SET EXERCISE: Begin with the first line of the material and write out each line exactly, ending with the line that contains "rad = math.radians". Pictures are not part of the copy.

** Begin SOURCE DATA **

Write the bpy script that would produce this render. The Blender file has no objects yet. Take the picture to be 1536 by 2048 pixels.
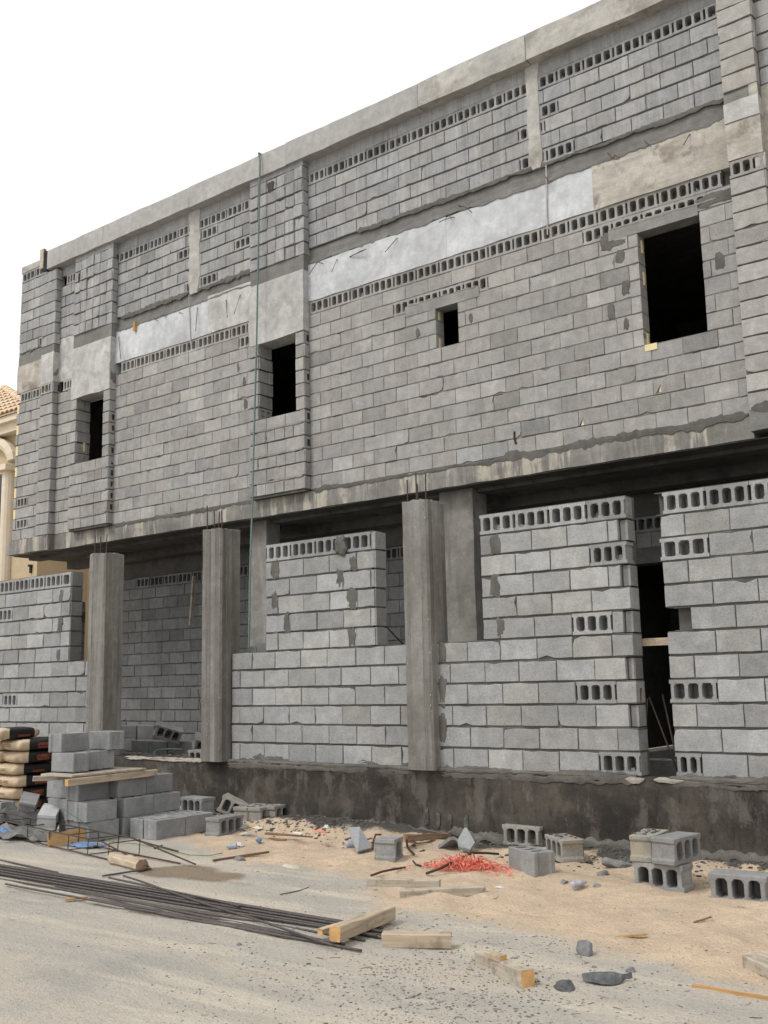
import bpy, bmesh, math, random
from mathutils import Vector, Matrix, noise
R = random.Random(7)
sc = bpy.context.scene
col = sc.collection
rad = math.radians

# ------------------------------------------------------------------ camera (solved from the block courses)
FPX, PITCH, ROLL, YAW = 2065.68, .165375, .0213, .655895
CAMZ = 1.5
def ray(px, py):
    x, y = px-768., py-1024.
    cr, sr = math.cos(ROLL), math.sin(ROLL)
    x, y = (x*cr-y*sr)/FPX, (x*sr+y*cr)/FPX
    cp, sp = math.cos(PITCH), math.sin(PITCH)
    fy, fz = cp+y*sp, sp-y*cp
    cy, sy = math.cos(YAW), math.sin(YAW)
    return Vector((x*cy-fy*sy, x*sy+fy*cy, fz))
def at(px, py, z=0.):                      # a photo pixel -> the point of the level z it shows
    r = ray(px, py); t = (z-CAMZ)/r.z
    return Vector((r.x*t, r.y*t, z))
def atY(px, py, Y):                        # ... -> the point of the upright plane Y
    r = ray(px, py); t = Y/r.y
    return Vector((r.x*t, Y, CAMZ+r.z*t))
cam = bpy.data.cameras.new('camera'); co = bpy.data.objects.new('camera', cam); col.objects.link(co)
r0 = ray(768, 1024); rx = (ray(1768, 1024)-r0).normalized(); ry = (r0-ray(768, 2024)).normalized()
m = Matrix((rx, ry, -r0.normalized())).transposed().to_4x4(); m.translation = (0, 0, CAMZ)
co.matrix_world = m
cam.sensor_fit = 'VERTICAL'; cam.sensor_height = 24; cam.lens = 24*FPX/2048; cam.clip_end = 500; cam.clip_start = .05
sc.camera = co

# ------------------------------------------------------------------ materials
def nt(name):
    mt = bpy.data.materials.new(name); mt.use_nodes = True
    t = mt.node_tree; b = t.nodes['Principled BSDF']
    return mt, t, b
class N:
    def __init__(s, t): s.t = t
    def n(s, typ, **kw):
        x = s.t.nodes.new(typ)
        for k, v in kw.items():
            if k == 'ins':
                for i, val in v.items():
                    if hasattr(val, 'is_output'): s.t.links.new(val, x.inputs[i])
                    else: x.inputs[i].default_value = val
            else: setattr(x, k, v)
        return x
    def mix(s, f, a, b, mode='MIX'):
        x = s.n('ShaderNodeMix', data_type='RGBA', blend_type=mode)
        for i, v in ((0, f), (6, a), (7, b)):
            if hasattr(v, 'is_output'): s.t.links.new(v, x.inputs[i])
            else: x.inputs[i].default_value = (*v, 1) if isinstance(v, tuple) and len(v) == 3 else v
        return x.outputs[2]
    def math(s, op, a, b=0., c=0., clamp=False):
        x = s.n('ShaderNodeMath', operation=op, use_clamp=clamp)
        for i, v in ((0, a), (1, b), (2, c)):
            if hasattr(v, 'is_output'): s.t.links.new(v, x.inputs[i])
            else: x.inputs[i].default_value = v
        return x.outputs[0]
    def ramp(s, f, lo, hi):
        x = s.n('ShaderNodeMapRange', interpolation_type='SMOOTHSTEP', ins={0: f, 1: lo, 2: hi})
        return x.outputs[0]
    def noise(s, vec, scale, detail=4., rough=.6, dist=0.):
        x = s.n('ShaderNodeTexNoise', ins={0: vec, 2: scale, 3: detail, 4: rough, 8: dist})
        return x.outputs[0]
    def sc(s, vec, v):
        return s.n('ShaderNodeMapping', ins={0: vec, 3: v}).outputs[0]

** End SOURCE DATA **

RESPONSE:
Write the bpy script that would produce this render. The Blender file has no objects yet. Take the picture to be 1536 by 2048 pixels.
import bpy, bmesh, math, random
from mathutils import Vector, Matrix, noise
R = random.Random(7)
sc = bpy.context.scene
col = sc.collection
rad = math.radians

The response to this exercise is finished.